◆ Stated exercise: Copy exactly, please, the lines of the data from its start through the line containing "for o in list(bpy.data.objects): bpy.data.objects.remove(o)".

3D scene scripts
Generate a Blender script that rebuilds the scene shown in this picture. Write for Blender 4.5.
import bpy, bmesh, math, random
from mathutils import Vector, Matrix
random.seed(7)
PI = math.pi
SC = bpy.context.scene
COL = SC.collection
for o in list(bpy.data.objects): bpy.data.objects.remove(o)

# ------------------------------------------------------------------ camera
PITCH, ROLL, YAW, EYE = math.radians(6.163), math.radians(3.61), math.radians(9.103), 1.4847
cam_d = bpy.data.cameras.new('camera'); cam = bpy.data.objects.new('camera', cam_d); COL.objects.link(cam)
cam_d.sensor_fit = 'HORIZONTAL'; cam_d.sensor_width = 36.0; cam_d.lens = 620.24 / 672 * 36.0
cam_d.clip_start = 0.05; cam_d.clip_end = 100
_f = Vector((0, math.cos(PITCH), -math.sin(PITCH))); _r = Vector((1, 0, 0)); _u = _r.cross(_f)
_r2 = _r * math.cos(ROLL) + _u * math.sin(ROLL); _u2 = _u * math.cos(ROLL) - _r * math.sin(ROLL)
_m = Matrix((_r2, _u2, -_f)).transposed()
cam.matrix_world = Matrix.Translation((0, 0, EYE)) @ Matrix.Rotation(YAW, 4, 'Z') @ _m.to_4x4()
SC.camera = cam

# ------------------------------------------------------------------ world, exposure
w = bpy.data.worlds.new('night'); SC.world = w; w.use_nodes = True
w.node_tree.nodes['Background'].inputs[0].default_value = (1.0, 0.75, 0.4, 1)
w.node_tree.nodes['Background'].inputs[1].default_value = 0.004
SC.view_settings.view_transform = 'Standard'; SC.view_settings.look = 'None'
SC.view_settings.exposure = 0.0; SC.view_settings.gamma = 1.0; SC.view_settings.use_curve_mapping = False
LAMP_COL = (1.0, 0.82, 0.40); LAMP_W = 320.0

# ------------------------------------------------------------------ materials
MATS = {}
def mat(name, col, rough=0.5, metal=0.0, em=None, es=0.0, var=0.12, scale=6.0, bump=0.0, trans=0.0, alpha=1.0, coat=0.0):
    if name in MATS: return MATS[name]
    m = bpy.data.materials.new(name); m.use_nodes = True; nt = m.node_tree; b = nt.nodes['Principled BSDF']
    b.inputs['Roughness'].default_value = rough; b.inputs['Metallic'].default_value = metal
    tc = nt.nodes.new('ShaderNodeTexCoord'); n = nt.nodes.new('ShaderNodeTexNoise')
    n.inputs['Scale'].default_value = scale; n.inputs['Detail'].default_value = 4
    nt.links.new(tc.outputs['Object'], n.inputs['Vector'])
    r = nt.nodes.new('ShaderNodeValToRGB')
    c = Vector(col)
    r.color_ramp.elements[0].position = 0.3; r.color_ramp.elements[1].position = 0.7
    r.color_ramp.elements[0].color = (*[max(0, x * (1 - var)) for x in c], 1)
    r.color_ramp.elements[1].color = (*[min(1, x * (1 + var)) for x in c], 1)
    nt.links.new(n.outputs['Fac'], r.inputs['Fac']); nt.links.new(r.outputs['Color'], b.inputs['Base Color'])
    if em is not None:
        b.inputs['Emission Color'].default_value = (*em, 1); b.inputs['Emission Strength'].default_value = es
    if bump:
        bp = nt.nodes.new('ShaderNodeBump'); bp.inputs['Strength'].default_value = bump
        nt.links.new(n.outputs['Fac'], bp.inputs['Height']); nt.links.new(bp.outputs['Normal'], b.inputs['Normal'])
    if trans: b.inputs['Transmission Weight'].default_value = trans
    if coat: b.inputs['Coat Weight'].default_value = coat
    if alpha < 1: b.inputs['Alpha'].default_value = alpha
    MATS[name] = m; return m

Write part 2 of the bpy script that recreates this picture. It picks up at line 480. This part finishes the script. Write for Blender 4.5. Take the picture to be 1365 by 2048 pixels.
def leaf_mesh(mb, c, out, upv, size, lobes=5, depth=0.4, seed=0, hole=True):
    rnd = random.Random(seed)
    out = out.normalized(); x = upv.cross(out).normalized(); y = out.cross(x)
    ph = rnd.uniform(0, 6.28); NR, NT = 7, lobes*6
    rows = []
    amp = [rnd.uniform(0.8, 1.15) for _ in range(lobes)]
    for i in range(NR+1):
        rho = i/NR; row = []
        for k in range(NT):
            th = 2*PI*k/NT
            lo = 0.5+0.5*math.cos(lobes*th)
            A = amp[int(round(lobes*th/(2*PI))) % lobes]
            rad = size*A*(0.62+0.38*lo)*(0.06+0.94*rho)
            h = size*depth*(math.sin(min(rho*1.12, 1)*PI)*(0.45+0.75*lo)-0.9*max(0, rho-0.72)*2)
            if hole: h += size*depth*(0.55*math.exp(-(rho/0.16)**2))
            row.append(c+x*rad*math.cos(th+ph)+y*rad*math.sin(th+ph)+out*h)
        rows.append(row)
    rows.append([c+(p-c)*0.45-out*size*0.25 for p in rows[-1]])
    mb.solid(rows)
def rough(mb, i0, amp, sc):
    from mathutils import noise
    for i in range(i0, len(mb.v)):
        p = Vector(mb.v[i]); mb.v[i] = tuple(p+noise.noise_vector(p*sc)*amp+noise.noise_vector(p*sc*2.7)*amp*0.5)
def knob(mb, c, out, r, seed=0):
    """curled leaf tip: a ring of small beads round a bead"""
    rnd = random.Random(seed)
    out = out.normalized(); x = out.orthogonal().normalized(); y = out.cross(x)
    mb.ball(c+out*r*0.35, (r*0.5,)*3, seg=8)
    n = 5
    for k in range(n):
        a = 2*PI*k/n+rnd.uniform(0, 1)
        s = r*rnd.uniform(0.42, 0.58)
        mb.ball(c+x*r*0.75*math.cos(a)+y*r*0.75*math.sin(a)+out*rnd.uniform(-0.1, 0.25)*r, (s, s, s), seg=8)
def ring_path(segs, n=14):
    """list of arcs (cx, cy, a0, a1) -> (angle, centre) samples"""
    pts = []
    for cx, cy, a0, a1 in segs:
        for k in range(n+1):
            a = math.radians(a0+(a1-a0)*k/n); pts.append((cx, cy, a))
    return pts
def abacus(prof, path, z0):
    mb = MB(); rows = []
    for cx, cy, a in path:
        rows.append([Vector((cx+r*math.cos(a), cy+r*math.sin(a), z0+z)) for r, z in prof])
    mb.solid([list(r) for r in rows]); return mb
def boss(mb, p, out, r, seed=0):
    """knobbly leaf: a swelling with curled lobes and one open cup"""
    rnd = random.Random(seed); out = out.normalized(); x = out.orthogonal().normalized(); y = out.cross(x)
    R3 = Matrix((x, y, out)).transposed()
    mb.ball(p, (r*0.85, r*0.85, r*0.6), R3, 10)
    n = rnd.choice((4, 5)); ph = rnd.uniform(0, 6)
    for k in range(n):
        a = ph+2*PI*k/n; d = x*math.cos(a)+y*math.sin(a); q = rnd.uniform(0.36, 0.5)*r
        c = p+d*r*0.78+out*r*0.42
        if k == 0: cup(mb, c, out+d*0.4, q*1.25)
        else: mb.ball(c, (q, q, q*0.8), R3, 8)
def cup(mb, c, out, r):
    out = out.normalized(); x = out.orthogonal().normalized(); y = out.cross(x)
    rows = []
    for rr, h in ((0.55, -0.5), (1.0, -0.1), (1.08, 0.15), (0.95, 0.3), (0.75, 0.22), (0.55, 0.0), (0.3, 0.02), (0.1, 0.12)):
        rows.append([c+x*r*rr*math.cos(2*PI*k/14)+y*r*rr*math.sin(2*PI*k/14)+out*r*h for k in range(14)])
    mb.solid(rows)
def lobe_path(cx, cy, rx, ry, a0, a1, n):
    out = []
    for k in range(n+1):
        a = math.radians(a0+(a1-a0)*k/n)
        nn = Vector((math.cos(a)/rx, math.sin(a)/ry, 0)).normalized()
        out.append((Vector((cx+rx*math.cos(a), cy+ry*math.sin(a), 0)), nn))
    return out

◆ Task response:
Generate a Blender script that rebuilds the scene shown in this picture. Write for Blender 4.5.
import bpy, bmesh, math, random
from mathutils import Vector, Matrix
random.seed(7)
PI = math.pi
SC = bpy.context.scene
COL = SC.collection
for o in list(bpy.data.objects): bpy.data.objects.remove(o)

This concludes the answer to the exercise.